On 14.08.2015 13:19, Jonathan Wakely wrote:
On 14 August 2015 at 10:54, Andrey Semashev <andrey.semas...@gmail.com> wrote:

Otherwise I cannot see how (x==0 && y==0) could happen. The last load in
each thread is sequenced after the first seq_cst store and both stores are
ordered with respect to each other, so one of the threads should produce 1.

The tool evaluates the possible executions according to a formal model
of the C++ memory model, so is invaluable for answering questions like
this.

It shows that there is no sychronizes-with (shown as "sw")
relationship between the seq_cst store and the relaxed load for each
atomic object. There is a total order of sequentially consistent
operations, but the loads are not sequentially consistent and do not
synchronize with the stores.

Thank you Jonathan, you are correct. I've changed the test to use seq_cst on loads as well and also removed the first load as it doesn't really matter for the test. I'll see if it helps the tester.

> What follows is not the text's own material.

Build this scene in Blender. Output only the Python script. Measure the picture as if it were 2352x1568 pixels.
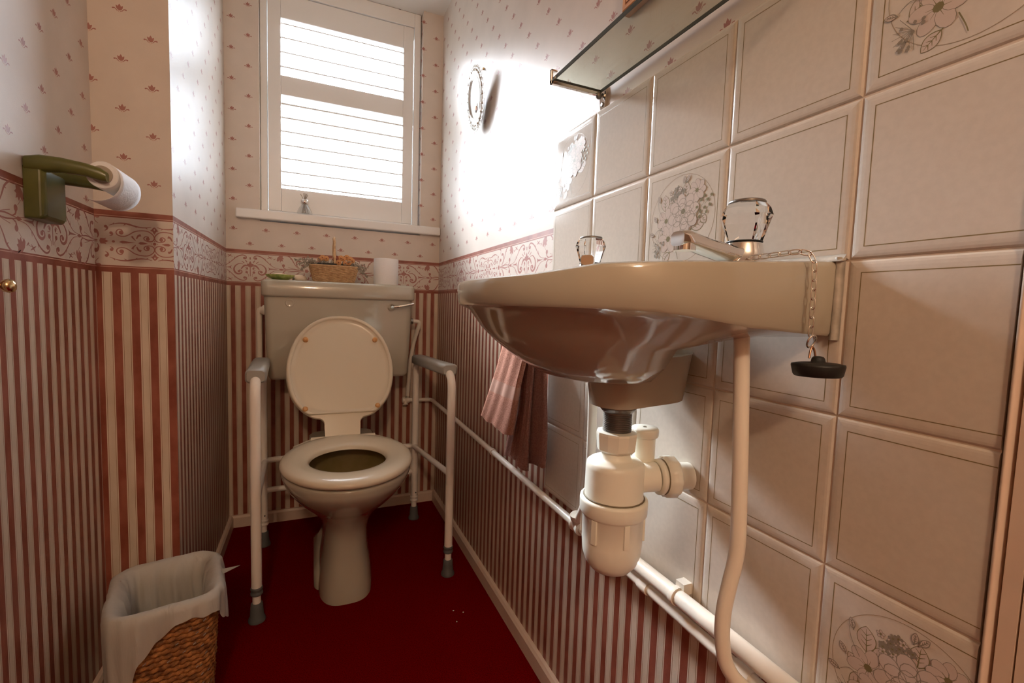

I'm still not entirely sure if the missing 'sync' instruction is a, let's say, desirable code, from practical point of view. I understand that the seq_cst load will generate an extra 'sync' which will ensure the stored 1 is visible to the other thread. However, if there is no second instruction, i.e. thread 1 performs a store(seq_cst) and thread 2 performs a load(seq_cst) of the same atomic variable, the second thread may not observe the stored value until thread 1 performs another instruction involving 'sync' (or the CPU flushes the cache line for some reason). This increases latencies of inter-thread communication.